Meet Craig Bido

Posted on Tuesday 15 July 2008

meet craig bido
Above: Craig Bido catches some shuteye

A couple of weeks ago, Craig Bido (Bee-doe) attended a wedding of someone who was from Oil City, Pennsylvania.  Bido and I crossed paths around 2:30 a.m. in the stairwell of the Arlington Hotel in Oil City, where the wedding reception was held.

You see, my family gathers every few years at a “castle,” which is really some old mansion now run by Christian Retreat Ministries or something.  The Castle is in the hills above Oil City, Pennsylvania, where my dad grew up.  Last time I was in Oil City was more than 10 years ago.  I remember it well since I was in college and my brothers and I were forced to stay in a room with uncomfortable bunk beds and no air conditioning.  When my father asked if we’d like to head to the family reunion this year, we said yes, but we’d definitely like to stay in a the hotel in Oil City, the Arlington Hotel.

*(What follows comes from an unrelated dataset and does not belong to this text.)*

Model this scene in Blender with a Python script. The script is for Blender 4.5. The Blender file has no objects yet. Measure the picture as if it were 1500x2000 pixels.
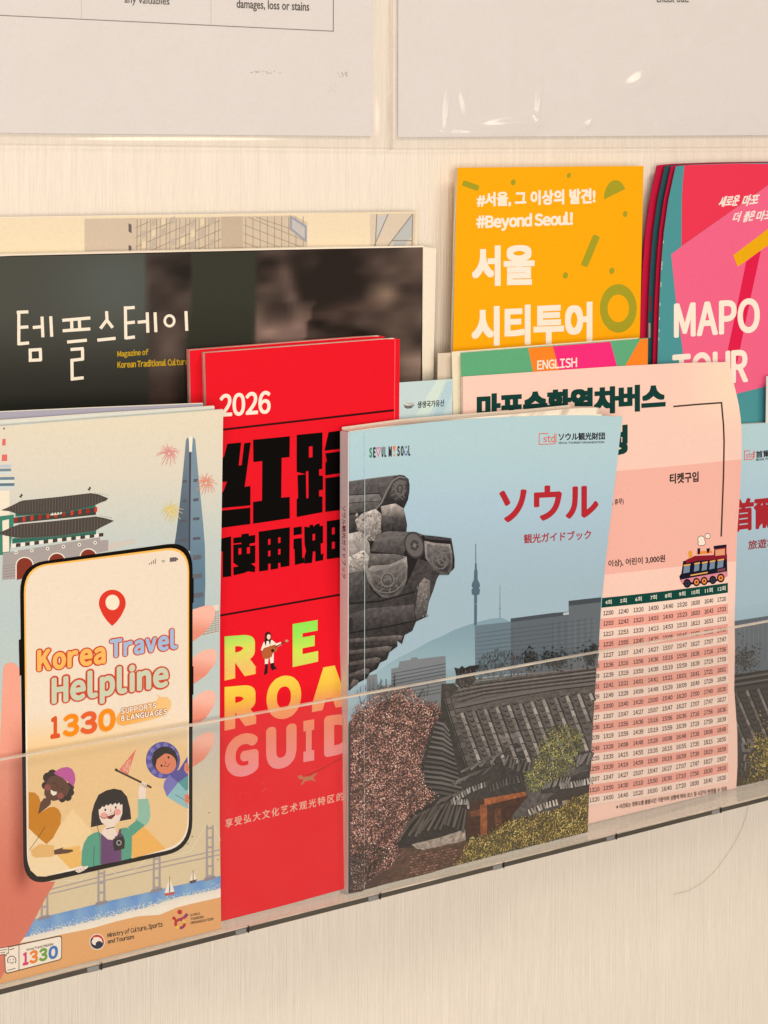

The Arlington was originally a Holiday Inn.  When my father was growing up, Oil City was a boomin’ town with a number of oil companies, including Quaker State and Pennzoil, all claiming Oil City as their headquarters.  After most of the oil was pumped from the Earth there, the companies moved to Texas.  Subsequently, the town diminished in size by more than half of the 25,000 person population into its current size of about 11,000 people.  I suppose the Holiday Inn couldn’t support a hotel in a depressed town that size with no real major highway running anywhere close, so the Arlington owners took it over.

I was happy to stay at the Arlington, and on the Saturday night of the reunion, my parents, Josh, Deidra and I went back to Kate’s Bar at the Arlington.  Kate’s was fantastic, just what a small town Midwest bar should be;  pool tables, darts, more AC/DC than I knew existed, NASCAR promotions everywhere, and $6 Bud Light Pitchers.  We made ourselves at home at Kate’s and in doing so, doubled the bar’s clientele.  As time passed and more people started funneling into the bar, Josh made the very astute observation that there were a lot of really hot girls in the hotel, and not just “hot for Oil City.”  We were eventually able to ascertain that there was a wedding reception at the hotel for someone who grew up in Oil City but now no longer lives there, and the wedding was the reason for the staggering surge in hot drunk girls in Oil City.

Once Kate’s Bar became sufficiently crowded with enough drunk souls to make the place feel like a party, Josh, Deidra and I decided to drink until closing time.  We then left Kate’s and took the elevator to our floor.  The Arlington owners had clearly not updated the Elevator since the black gold rush, and I decided to take a picture of the outdated elevator.

arlington elevator

While the above picture admittedly sucks, it proves that “everything happens for a reason.”  Because I took this picture, I didn’t get off on my floor and took the elevator to the wrong floor.  And because I got off on the wrong floor, I decided to take the stairs down one level, being that even my semi-inebriated legs could move significantly faster than the outdated elevator.  And because I took the stairs, I ran across Bido, a groomsman who apparently lost his way back to his room and decided that the stairwell of the Arlington was as good a place as any to get some shuteye.

Craig Bido Closeup
Bido probably thought the tile floor and concrete wall were nice and cool

I didn’t try to talk to the guy, and instead snapped a couple of pictures.  Feeling Bido’s pain, I decided someone should get him back to his room.  I decided I’d find someone from the wedding party who knew the groomsman, and soon came upon two girls crying in their bridesmaid dresses, having one of those “We’re-drunk-at-a-wedding-living-our-most-precious-moments-I-love-you-we’ll-be-friends-forever” heart to hearts.  I happily interrupted them and proudly showed them the pictures I had taken and asked if they knew the guy in the photos.  They identified him as Criag Bido, so I escorted them to Craig Bido and we woke him from his alcohol induced slumber.  The girls helped him back to his room and I went to bed, but not before recalling my adventure to Josh and Deidra.  And finishing a Coors Light given to me by a friendly drunk wedding attendee who had just hit McDonald’s and an ice chest.


Villa Italia has whatever you’re looking for…

The next day, I saw the girls at Villa Italia, one of only a couple restaurants in town.  The girls thanked me for alerting them to Bido’s situation, noting that Bido’s fiancée was super pissed off when they took him back to his room.  I responded that she would’ve been much more agitated had the guy woken up in the stairwell and stumbled in sometime the next morning.  Then I showed the pictures of Bido to the girls and their parents and we all had a great laugh at Bido’s expense.


1 Comment for 'Meet Craig Bido'

  1.  
    Ryan Geil
    July 21, 2008 | 10:12 am
     

    I don’t know if it’s the passed out nature or if it is his features, but he looks strangely like Cousin Michael in these photos.